We mint new words to cope with unruly times — frenemy, staycation, truthiness, waterboarding, metrosexual, subprime, malware.

Sarah Palin made the dictionary with refudiate.

Paris Hilton contributed “hot” and in 2006 offered herself as an iconic blonde on a par with Marilyn Monroe and Princess Diana.

The Netherlands becomes the first country to legalize same-sex marriage. There are now 10, including Belgium, Canada, Spain, South Africa, Norway, Sweden, Portugal, Iceland and Argentina.

The only thing we’re No. 1 in is the enormity of our prison population, which cost us $52 billion in 2008.

China’s trade with Africa grew tenfold to $106 billion in 2008.

China has 30 percent of its population — 420 million — online. India’s cell-phone market is one of the world’s largest at 545 million handsets.

We have a new all-time top-grossing film and it’s not Harry Potter! James Cameron’s Avatar passes James Cameron’s Titanic.

We have more billionaires, their paltry ranks of 306 in 2000 swelled to 1,011, though no word on how many of them work for AIG or Goldman Sachs.

How did we get by without Wikipedia (2001), iPods (2001), Crocs (2002), Facebook (2004), YouTube (2005), the Tea Party fundamentalists, Euros (2002) and the U.S. Department of Homeland Security (2002)?

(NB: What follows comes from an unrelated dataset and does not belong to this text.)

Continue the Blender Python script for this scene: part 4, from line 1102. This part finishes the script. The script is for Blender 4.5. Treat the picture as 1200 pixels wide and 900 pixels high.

Left for dead on blocks along the information superhighway: telegrams (2006), Kodachrome (2009), Oldsmobiles (2004), Anheuser-Busch (Belgian-made Budweiser) and the supersonic Concorde (2003). The Mir space station fell into the Pacific in 2001 after 15 years in orbit.

And let’s not forget Lehman Brothers, the overleveraged bank let fail while everything else around it was deemed too big to fail.

Can you remember 1999?

“Who Wants to Be a Millionaire” kept Regis busy multiple nights a week.

Crime was down. There was a budget surplus. Gas cost less than a buck and a half a gallon.

We had not yet been unshackled from facts and freed to create our own reality.

Ground Zero is stirring. Rebuilding the World Trade Center site with a 1,776-foot tower rises 48 floors toward opening on the 10th anniversary Sept. 11.

Elian Gonzalez, 16, attends Cuban military school and is “almost a man.”

I watch Bill Shatner interview Jessica Lynch, insult added to her injuries by the Pentagon propaganda machine exaggerating her heroics with a sand-jammed gun.

The 27-year-old has a daughter, 3, and is finishing up at West Virginia University to teach.

John Lennon missed this decade and the two before it.

Yet The Beatles sold more records over the past decade than any artist except Eminem.